begin
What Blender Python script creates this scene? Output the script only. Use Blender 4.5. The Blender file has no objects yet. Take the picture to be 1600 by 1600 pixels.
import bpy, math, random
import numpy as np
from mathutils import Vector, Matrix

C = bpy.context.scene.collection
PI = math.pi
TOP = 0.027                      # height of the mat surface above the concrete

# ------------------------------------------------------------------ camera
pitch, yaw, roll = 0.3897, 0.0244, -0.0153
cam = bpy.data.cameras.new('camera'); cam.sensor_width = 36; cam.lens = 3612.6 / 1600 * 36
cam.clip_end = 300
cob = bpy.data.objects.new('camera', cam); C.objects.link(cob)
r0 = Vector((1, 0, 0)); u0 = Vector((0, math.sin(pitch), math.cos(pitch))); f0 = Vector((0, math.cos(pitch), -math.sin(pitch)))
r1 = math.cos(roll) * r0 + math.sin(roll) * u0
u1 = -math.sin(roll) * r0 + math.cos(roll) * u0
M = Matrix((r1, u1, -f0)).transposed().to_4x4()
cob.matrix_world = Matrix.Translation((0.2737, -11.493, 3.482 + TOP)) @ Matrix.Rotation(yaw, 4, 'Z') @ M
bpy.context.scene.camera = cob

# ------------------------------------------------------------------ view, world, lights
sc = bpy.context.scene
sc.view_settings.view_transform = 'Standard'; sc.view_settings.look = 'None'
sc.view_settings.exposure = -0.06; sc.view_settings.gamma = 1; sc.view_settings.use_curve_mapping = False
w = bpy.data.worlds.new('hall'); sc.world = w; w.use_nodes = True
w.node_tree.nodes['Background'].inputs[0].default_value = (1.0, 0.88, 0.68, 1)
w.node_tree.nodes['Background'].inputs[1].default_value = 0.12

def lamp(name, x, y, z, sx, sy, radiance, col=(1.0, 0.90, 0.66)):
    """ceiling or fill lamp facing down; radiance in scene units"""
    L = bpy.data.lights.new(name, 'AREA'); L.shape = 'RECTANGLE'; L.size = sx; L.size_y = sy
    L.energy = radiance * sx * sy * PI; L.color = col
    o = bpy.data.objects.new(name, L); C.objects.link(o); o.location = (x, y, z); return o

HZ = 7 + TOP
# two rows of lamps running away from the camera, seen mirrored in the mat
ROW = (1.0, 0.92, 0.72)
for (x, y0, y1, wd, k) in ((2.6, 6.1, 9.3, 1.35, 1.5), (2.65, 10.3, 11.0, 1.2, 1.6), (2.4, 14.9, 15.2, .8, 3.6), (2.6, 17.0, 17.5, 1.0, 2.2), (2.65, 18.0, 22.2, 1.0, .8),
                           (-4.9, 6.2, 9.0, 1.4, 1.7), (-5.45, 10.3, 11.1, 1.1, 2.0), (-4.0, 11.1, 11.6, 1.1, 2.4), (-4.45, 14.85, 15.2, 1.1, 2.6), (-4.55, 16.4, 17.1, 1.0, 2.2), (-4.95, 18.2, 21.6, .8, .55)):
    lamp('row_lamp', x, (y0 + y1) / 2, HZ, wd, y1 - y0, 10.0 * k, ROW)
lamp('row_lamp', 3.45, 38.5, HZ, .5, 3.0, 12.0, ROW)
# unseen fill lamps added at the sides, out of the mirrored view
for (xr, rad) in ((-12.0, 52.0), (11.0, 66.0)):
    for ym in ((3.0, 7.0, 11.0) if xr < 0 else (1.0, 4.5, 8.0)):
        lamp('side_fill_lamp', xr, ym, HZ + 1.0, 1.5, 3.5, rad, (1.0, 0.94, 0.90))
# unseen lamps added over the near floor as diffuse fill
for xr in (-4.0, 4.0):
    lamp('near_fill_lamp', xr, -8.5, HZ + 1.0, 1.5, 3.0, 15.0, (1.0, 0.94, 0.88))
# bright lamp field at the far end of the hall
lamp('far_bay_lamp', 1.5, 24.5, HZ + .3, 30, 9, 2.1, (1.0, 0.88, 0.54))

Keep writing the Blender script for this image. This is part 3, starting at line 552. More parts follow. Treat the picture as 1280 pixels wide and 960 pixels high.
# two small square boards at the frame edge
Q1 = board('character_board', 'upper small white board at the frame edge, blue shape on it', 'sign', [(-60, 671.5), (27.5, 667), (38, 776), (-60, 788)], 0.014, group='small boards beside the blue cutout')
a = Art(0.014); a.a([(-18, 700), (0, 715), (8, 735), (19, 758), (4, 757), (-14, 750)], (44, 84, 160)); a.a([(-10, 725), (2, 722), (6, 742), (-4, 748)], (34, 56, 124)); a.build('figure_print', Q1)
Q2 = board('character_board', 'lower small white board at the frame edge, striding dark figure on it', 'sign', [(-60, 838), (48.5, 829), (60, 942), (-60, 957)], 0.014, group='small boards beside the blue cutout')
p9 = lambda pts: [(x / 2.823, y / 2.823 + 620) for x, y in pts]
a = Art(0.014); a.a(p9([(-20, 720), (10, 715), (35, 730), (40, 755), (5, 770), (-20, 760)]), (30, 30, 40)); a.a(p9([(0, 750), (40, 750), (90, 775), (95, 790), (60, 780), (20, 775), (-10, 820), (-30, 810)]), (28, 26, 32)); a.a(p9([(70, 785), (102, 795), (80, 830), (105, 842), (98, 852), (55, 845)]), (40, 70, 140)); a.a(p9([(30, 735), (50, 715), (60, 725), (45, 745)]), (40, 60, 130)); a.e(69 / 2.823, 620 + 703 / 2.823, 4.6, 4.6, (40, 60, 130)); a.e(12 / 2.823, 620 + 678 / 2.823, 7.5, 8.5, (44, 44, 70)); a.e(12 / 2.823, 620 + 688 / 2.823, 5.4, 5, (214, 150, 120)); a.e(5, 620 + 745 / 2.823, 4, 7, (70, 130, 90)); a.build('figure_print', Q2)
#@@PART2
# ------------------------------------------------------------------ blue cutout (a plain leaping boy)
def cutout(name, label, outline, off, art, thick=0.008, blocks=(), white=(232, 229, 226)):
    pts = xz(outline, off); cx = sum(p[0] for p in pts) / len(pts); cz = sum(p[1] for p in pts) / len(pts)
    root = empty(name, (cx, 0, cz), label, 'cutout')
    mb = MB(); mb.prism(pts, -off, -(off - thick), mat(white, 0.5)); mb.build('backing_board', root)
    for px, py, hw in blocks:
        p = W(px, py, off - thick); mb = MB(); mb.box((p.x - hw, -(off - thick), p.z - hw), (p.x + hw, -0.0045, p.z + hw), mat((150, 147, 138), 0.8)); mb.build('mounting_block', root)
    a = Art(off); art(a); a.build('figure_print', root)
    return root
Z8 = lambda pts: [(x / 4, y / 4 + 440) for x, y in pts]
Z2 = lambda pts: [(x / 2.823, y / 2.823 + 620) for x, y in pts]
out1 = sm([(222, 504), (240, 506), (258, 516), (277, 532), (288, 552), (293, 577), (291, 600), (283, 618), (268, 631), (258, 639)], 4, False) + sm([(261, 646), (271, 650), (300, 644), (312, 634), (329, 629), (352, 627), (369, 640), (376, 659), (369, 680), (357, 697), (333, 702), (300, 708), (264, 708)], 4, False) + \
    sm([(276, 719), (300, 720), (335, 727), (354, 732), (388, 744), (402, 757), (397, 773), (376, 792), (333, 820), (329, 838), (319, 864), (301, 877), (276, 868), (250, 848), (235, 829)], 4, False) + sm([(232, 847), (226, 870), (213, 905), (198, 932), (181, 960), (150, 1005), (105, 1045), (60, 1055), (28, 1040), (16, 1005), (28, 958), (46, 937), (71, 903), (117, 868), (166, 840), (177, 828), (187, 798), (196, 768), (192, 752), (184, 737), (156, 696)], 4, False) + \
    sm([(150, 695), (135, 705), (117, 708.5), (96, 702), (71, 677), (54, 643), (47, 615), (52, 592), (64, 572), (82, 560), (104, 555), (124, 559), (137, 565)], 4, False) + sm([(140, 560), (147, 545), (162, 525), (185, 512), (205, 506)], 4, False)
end
:: Problem to work on ::
Each of the records should be retyped exactly.

:: Answer to this problem ::
What Blender Python script creates this scene? Output the script only. Use Blender 4.5. The Blender file has no objects yet. Take the picture to be 1600 by 1600 pixels.
import bpy, math, random
import numpy as np
from mathutils import Vector, Matrix

C = bpy.context.scene.collection
PI = math.pi
TOP = 0.027                      # height of the mat surface above the concrete

# ------------------------------------------------------------------ camera
pitch, yaw, roll = 0.3897, 0.0244, -0.0153
cam = bpy.data.cameras.new('camera'); cam.sensor_width = 36; cam.lens = 3612.6 / 1600 * 36
cam.clip_end = 300
cob = bpy.data.objects.new('camera', cam); C.objects.link(cob)
r0 = Vector((1, 0, 0)); u0 = Vector((0, math.sin(pitch), math.cos(pitch))); f0 = Vector((0, math.cos(pitch), -math.sin(pitch)))
r1 = math.cos(roll) * r0 + math.sin(roll) * u0
u1 = -math.sin(roll) * r0 + math.cos(roll) * u0
M = Matrix((r1, u1, -f0)).transposed().to_4x4()
cob.matrix_world = Matrix.Translation((0.2737, -11.493, 3.482 + TOP)) @ Matrix.Rotation(yaw, 4, 'Z') @ M
bpy.context.scene.camera = cob

# ------------------------------------------------------------------ view, world, lights
sc = bpy.context.scene
sc.view_settings.view_transform = 'Standard'; sc.view_settings.look = 'None'
sc.view_settings.exposure = -0.06; sc.view_settings.gamma = 1; sc.view_settings.use_curve_mapping = False
w = bpy.data.worlds.new('hall'); sc.world = w; w.use_nodes = True
w.node_tree.nodes['Background'].inputs[0].default_value = (1.0, 0.88, 0.68, 1)
w.node_tree.nodes['Background'].inputs[1].default_value = 0.12

def lamp(name, x, y, z, sx, sy, radiance, col=(1.0, 0.90, 0.66)):
    """ceiling or fill lamp facing down; radiance in scene units"""
    L = bpy.data.lights.new(name, 'AREA'); L.shape = 'RECTANGLE'; L.size = sx; L.size_y = sy
    L.energy = radiance * sx * sy * PI; L.color = col
    o = bpy.data.objects.new(name, L); C.objects.link(o); o.location = (x, y, z); return o

HZ = 7 + TOP
# two rows of lamps running away from the camera, seen mirrored in the mat
ROW = (1.0, 0.92, 0.72)
for (x, y0, y1, wd, k) in ((2.6, 6.1, 9.3, 1.35, 1.5), (2.65, 10.3, 11.0, 1.2, 1.6), (2.4, 14.9, 15.2, .8, 3.6), (2.6, 17.0, 17.5, 1.0, 2.2), (2.65, 18.0, 22.2, 1.0, .8),
                           (-4.9, 6.2, 9.0, 1.4, 1.7), (-5.45, 10.3, 11.1, 1.1, 2.0), (-4.0, 11.1, 11.6, 1.1, 2.4), (-4.45, 14.85, 15.2, 1.1, 2.6), (-4.55, 16.4, 17.1, 1.0, 2.2), (-4.95, 18.2, 21.6, .8, .55)):
    lamp('row_lamp', x, (y0 + y1) / 2, HZ, wd, y1 - y0, 10.0 * k, ROW)
lamp('row_lamp', 3.45, 38.5, HZ, .5, 3.0, 12.0, ROW)
# unseen fill lamps added at the sides, out of the mirrored view
for (xr, rad) in ((-12.0, 52.0), (11.0, 66.0)):
    for ym in ((3.0, 7.0, 11.0) if xr < 0 else (1.0, 4.5, 8.0)):
        lamp('side_fill_lamp', xr, ym, HZ + 1.0, 1.5, 3.5, rad, (1.0, 0.94, 0.90))
# unseen lamps added over the near floor as diffuse fill
for xr in (-4.0, 4.0):
    lamp('near_fill_lamp', xr, -8.5, HZ + 1.0, 1.5, 3.0, 15.0, (1.0, 0.94, 0.88))
# bright lamp field at the far end of the hall
lamp('far_bay_lamp', 1.5, 24.5, HZ + .3, 30, 9, 2.1, (1.0, 0.88, 0.54))

Keep writing the Blender script for this image. This is part 3, starting at line 552. More parts follow. Treat the picture as 1280 pixels wide and 960 pixels high.
# two small square boards at the frame edge
Q1 = board('character_board', 'upper small white board at the frame edge, blue shape on it', 'sign', [(-60, 671.5), (27.5, 667), (38, 776), (-60, 788)], 0.014, group='small boards beside the blue cutout')
a = Art(0.014); a.a([(-18, 700), (0, 715), (8, 735), (19, 758), (4, 757), (-14, 750)], (44, 84, 160)); a.a([(-10, 725), (2, 722), (6, 742), (-4, 748)], (34, 56, 124)); a.build('figure_print', Q1)
Q2 = board('character_board', 'lower small white board at the frame edge, striding dark figure on it', 'sign', [(-60, 838), (48.5, 829), (60, 942), (-60, 957)], 0.014, group='small boards beside the blue cutout')
p9 = lambda pts: [(x / 2.823, y / 2.823 + 620) for x, y in pts]
a = Art(0.014); a.a(p9([(-20, 720), (10, 715), (35, 730), (40, 755), (5, 770), (-20, 760)]), (30, 30, 40)); a.a(p9([(0, 750), (40, 750), (90, 775), (95, 790), (60, 780), (20, 775), (-10, 820), (-30, 810)]), (28, 26, 32)); a.a(p9([(70, 785), (102, 795), (80, 830), (105, 842), (98, 852), (55, 845)]), (40, 70, 140)); a.a(p9([(30, 735), (50, 715), (60, 725), (45, 745)]), (40, 60, 130)); a.e(69 / 2.823, 620 + 703 / 2.823, 4.6, 4.6, (40, 60, 130)); a.e(12 / 2.823, 620 + 678 / 2.823, 7.5, 8.5, (44, 44, 70)); a.e(12 / 2.823, 620 + 688 / 2.823, 5.4, 5, (214, 150, 120)); a.e(5, 620 + 745 / 2.823, 4, 7, (70, 130, 90)); a.build('figure_print', Q2)
#@@PART2
# ------------------------------------------------------------------ blue cutout (a plain leaping boy)
def cutout(name, label, outline, off, art, thick=0.008, blocks=(), white=(232, 229, 226)):
    pts = xz(outline, off); cx = sum(p[0] for p in pts) / len(pts); cz = sum(p[1] for p in pts) / len(pts)
    root = empty(name, (cx, 0, cz), label, 'cutout')
    mb = MB(); mb.prism(pts, -off, -(off - thick), mat(white, 0.5)); mb.build('backing_board', root)
    for px, py, hw in blocks:
        p = W(px, py, off - thick); mb = MB(); mb.box((p.x - hw, -(off - thick), p.z - hw), (p.x + hw, -0.0045, p.z + hw), mat((150, 147, 138), 0.8)); mb.build('mounting_block', root)
    a = Art(off); art(a); a.build('figure_print', root)
    return root
Z8 = lambda pts: [(x / 4, y / 4 + 440) for x, y in pts]
Z2 = lambda pts: [(x / 2.823, y / 2.823 + 620) for x, y in pts]
out1 = sm([(222, 504), (240, 506), (258, 516), (277, 532), (288, 552), (293, 577), (291, 600), (283, 618), (268, 631), (258, 639)], 4, False) + sm([(261, 646), (271, 650), (300, 644), (312, 634), (329, 629), (352, 627), (369, 640), (376, 659), (369, 680), (357, 697), (333, 702), (300, 708), (264, 708)], 4, False) + \
    sm([(276, 719), (300, 720), (335, 727), (354, 732), (388, 744), (402, 757), (397, 773), (376, 792), (333, 820), (329, 838), (319, 864), (301, 877), (276, 868), (250, 848), (235, 829)], 4, False) + sm([(232, 847), (226, 870), (213, 905), (198, 932), (181, 960), (150, 1005), (105, 1045), (60, 1055), (28, 1040), (16, 1005), (28, 958), (46, 937), (71, 903), (117, 868), (166, 840), (177, 828), (187, 798), (196, 768), (192, 752), (184, 737), (156, 696)], 4, False) + \
    sm([(150, 695), (135, 705), (117, 708.5), (96, 702), (71, 677), (54, 643), (47, 615), (52, 592), (64, 572), (82, 560), (104, 555), (124, 559), (137, 565)], 4, False) + sm([(140, 560), (147, 545), (162, 525), (185, 512), (205, 506)], 4, False)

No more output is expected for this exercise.